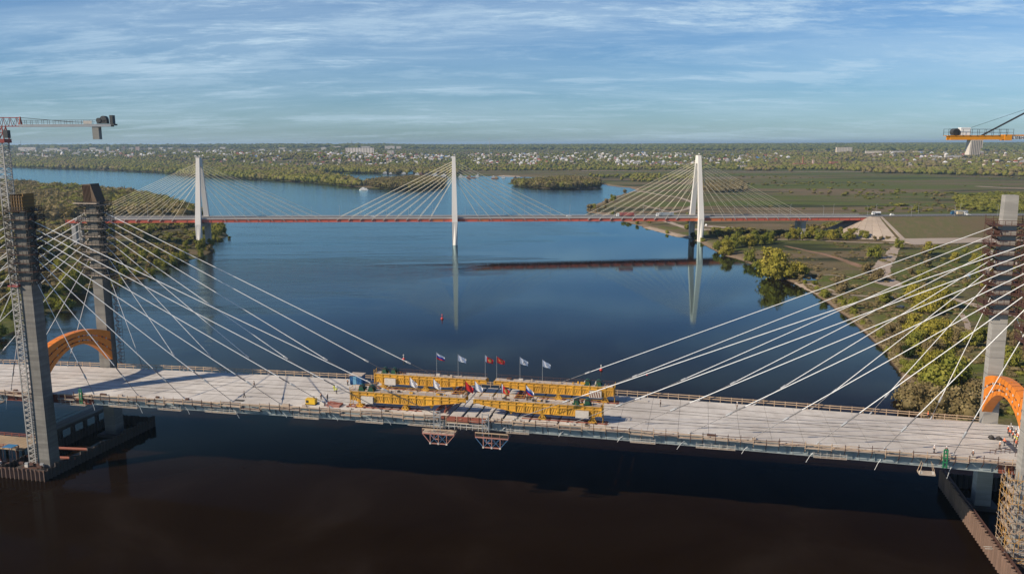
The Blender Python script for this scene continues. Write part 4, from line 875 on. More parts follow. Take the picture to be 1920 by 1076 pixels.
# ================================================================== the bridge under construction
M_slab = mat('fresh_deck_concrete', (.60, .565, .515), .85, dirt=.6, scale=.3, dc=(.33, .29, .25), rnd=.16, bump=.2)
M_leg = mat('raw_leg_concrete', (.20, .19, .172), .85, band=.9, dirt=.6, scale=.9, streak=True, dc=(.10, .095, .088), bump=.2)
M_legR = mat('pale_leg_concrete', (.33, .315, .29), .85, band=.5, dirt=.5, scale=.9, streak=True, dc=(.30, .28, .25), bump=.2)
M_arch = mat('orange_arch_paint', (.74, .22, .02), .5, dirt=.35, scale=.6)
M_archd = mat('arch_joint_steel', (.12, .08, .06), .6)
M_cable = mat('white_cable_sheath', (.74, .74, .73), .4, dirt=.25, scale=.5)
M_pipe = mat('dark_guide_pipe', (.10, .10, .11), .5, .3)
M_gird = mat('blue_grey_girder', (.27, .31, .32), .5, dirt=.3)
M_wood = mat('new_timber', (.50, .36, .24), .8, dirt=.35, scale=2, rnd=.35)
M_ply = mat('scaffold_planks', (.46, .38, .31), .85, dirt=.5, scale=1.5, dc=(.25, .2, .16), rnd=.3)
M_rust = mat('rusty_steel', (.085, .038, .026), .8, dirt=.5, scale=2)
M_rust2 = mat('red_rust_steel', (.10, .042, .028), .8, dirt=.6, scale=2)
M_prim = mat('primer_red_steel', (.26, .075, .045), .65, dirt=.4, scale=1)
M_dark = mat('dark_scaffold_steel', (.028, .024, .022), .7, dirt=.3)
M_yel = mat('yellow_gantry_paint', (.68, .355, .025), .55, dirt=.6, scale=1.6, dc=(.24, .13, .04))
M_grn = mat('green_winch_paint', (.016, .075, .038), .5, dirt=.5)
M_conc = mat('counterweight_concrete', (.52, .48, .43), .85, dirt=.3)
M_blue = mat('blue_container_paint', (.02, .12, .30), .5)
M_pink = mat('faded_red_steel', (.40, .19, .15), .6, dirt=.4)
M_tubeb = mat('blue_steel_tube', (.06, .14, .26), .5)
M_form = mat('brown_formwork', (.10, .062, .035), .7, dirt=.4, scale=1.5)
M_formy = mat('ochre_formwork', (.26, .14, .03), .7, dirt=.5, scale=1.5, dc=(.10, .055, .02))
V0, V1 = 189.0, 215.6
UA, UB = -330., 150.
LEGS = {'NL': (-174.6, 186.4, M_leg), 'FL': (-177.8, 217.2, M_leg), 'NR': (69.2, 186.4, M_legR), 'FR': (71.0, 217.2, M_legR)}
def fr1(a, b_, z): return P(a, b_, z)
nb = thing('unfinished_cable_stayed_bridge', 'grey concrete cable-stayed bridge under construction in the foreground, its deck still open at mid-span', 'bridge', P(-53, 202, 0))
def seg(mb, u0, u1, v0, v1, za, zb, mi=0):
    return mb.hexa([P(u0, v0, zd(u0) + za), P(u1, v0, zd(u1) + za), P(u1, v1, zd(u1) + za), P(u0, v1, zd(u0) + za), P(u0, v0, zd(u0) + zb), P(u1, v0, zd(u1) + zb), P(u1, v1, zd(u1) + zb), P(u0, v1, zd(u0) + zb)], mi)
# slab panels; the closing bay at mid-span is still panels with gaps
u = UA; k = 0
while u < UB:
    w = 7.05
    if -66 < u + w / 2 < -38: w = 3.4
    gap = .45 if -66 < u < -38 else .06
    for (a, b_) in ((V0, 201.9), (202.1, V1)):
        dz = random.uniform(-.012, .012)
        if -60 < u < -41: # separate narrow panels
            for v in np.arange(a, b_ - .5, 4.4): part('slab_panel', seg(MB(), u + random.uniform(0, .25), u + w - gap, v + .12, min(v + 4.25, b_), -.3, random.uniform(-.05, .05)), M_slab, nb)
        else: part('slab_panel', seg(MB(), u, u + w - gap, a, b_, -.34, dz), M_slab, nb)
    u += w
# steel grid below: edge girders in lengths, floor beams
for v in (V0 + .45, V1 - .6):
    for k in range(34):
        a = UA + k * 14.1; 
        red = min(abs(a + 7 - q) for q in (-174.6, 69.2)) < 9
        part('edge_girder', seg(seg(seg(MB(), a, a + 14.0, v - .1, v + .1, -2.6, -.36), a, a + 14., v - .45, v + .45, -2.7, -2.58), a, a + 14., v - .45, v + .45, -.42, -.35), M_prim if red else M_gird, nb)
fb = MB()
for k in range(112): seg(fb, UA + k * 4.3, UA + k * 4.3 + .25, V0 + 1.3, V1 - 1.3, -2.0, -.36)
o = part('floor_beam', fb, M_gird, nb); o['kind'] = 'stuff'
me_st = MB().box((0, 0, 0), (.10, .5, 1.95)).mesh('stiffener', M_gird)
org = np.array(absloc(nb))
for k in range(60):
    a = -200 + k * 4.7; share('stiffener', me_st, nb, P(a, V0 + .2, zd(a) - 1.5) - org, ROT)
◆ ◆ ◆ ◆
• _GIVEN EXERCISE_:
Restate the data word for word from its first line through the line with "dc=(.10, .095, .088), bump=.2)", leaving out any picture along the way.

• _TASK RESULT_:
The Blender Python script for this scene continues. Write part 4, from line 875 on. More parts follow. Take the picture to be 1920 by 1076 pixels.
# ================================================================== the bridge under construction
M_slab = mat('fresh_deck_concrete', (.60, .565, .515), .85, dirt=.6, scale=.3, dc=(.33, .29, .25), rnd=.16, bump=.2)
M_leg = mat('raw_leg_concrete', (.20, .19, .172), .85, band=.9, dirt=.6, scale=.9, streak=True, dc=(.10, .095, .088), bump=.2)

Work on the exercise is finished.